Excellent. Thanks for the details. I'm trying to figure out a child passenger option without going full cargo, so this is worth a ponder.
Yes, I appreciate this as well! We have a cargo bike now, but I've often thought that going with a stronger rear seat would be a cheaper and still satisfactory option. The bobike junior (http://www.bobike.com/en_en/bobike-junior-classic.html) seems pretty good, but I think it's also over $200. My 5 year old enjoys the trail-a-bike, too. We found one in decent shape for $5 at a yard sale and I commonly see them listed under $75 on kijiji and craigslist.
Did you get a special rear rack? My hybrid bike has disc brakes and the rack isn't terribly sturdy because it has a multi-jointed support arm to go around the brake; I wouldn't trust it with my 50 lb son. I seem to recall seeing some stronger racks that mount on the wheel's axel. That, combined with your idea to use a stem on the seat post, could give a beefier, more versatile and cheaper system than the bobike junior.

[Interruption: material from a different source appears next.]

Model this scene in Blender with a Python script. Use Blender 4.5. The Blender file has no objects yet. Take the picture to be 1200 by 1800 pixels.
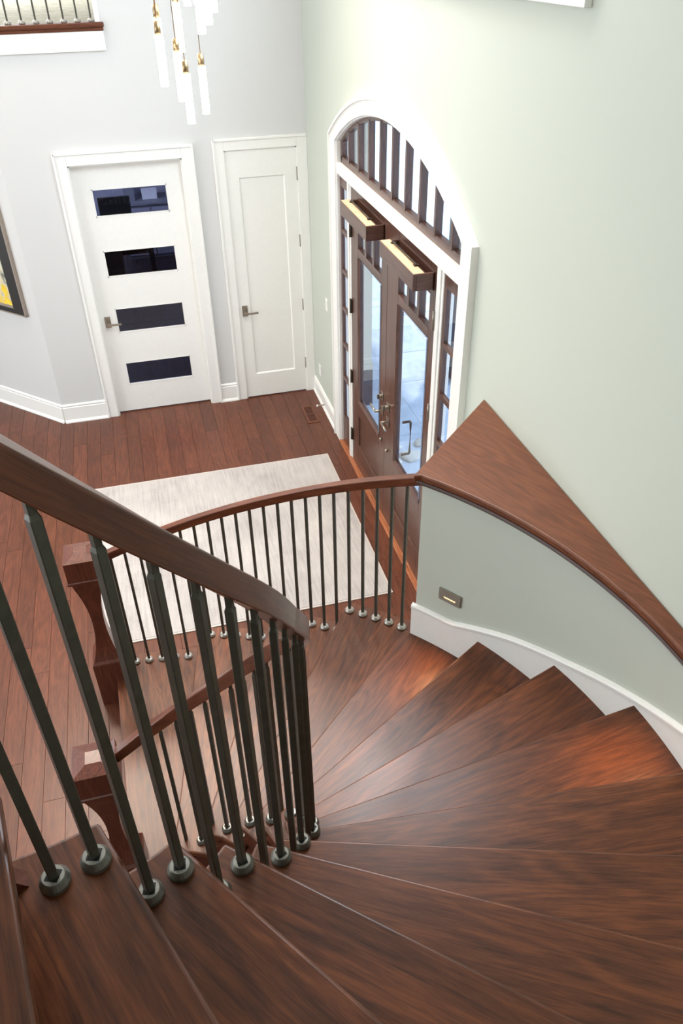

I rigged up a child seat on my bike similar to what's being described here, and used it from when she was 5 to 7 years old (at which point she had enough stamina to ride her own bike for our errands). She's always been a big for her age kid, in the 95 percentile, so more like an average 6 to 8 yr old. She was probably 60-70lb when we stopped using it.
I had a sturdy rack onto which I strapped an actual bike seat we had spare in the garage, cutting a curved notch in the stem post where it met the rack (think like the way log cabins slot together) and securing it all with various zip ties and a jubilee clip. Then I added a set of tandem stoker style handlebars to my seat post - functionally the same as the broom handle above, but were actual small shaped handlebars with proper grips, giving her a natural riding position. Finally, I strapped foot pegs on to the... um... narrow, horizontal bit of the frame that goes to the rear wheel hub, dunno what that bit's called. I had panniers too, as a safety skirt, as I often dropped her at school then went shopping. She could actually put her legs over the top of the bags if necessary, like a small child riding a very fat pony :)
It all worked brilliantly, and I regularly got stopped for people to admire it, and examine how it all went together so they could do something similar.